The bin liner one is tricky and I admit we purchase them, though prefer the supposedly degradable or starch based bags. As a consumer it seems pretty much impossible to judge the actual merits of the various options across the many “sustainability” criteria you can apply, and I don’t know what else we could substitute for bin liners? Similarly to Moz we reuse what plastic bags we can’t avoid acquiring until soiled/damaged beyond reuse, so it’s pretty much just unavoidable packaging and very small amounts of uncompostable food waste going into our bin. Without letting it all tumble about loose there doesn’t seem to be an obvious alternative.
AFAICT we’re toward the more extreme end of reuse but not unusual for where we are in Canberra.
John, the National Litter Index, published by Keep Australia Beautiful, monitors littering, including plastic bags, across various jurisdictions. Although it doesn’t specifically monitor litter in waterways, it acts as a general proxy measure for the quantities of different categories of item getting into the environment, although I understand there is some debate about the methodology. According to NLI data, numbers of plastic bags in litter fell substantially in the ACT and Tasmania immediately after the bans came into force in those jurisdictions, and has stayed at relatively low levels, although it appears to have increased slightly in the last year or two (which is presumably why those jurisdictions are reviewing their policies). The reduction was less dramatic in SA, and in the NT appears to have had no effect.
Tim
On reflection I’d be surprised if shopping bags from, supermarkets were ever a big source of litter in waterways and the like.

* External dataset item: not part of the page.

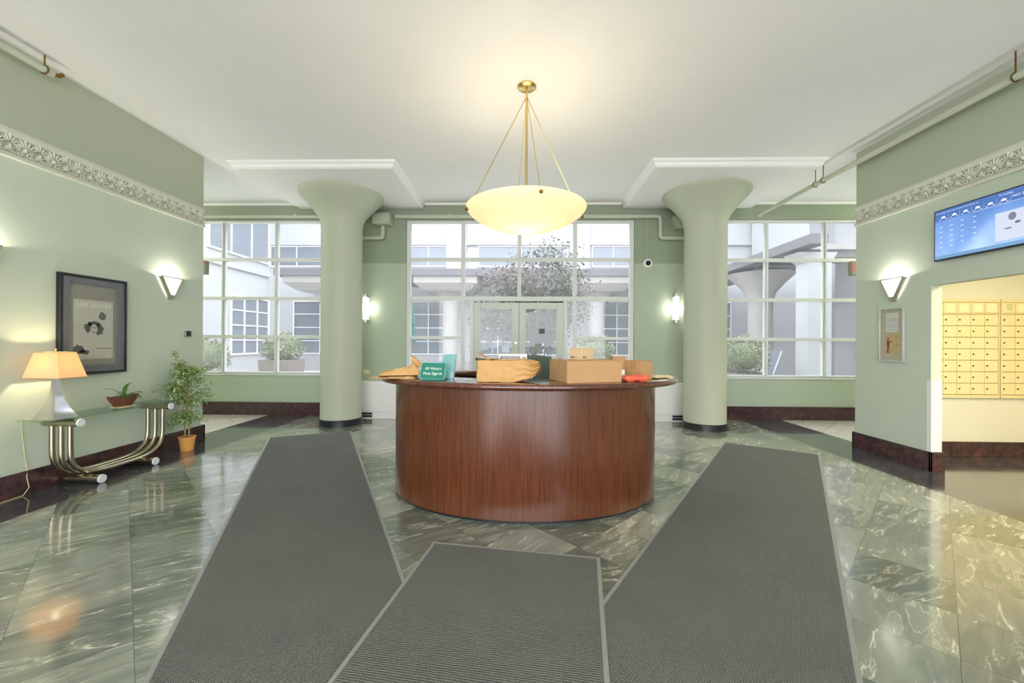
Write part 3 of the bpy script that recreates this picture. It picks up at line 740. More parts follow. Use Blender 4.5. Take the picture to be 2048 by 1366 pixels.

After all most of us go to the supermarket buy the weeks groceries etc put them in the car, or catch a bus, go home unload the shopping in the kitchen and either store the bags for use as bin liners etc or chuck them in the bin -destined for landfill.
Expect that it would be bags for things like takeaway food that would be more likely to be a problem
All fair points.
Presumably the heavier plastic bags are less economical for the shopping centers to just give away, so overall people will tend towards reuse.
The light plastic bags actually make fairly poor bin liners – often having holes and releasing their contents before they make it to landfill. At least purchased bin bags will serve their intended purpose better.
we’re into cotton bags and we use them often, though whether we use them 370 times before they fall apart? Maybe not.
However, the study you refer to is about relative energy use, which is a tiny bit of the environmental impact. Local pollution and ocean pollution are far more important IMO and in that game, cotton beats plastic anytime because it degrades easily and you’re not going to drop a large cotton bag somewhere willy-nilly.
I suspect that the explosion in useless packaging is probably more harmful than the bags. And, ironically, ‘organic food’ often has a lot of plastic around it because it’s so dirty. Add that to the large proportion of ‘organic’ food thrown away before it even makes the shop, and you wonder what the argument for it is…..
Oh Paul, don’t get me on to the idiocies of ‘organic food’. Done on a large scale it would seriously degrade both human health and the environment. Though I do concede it often tastes better.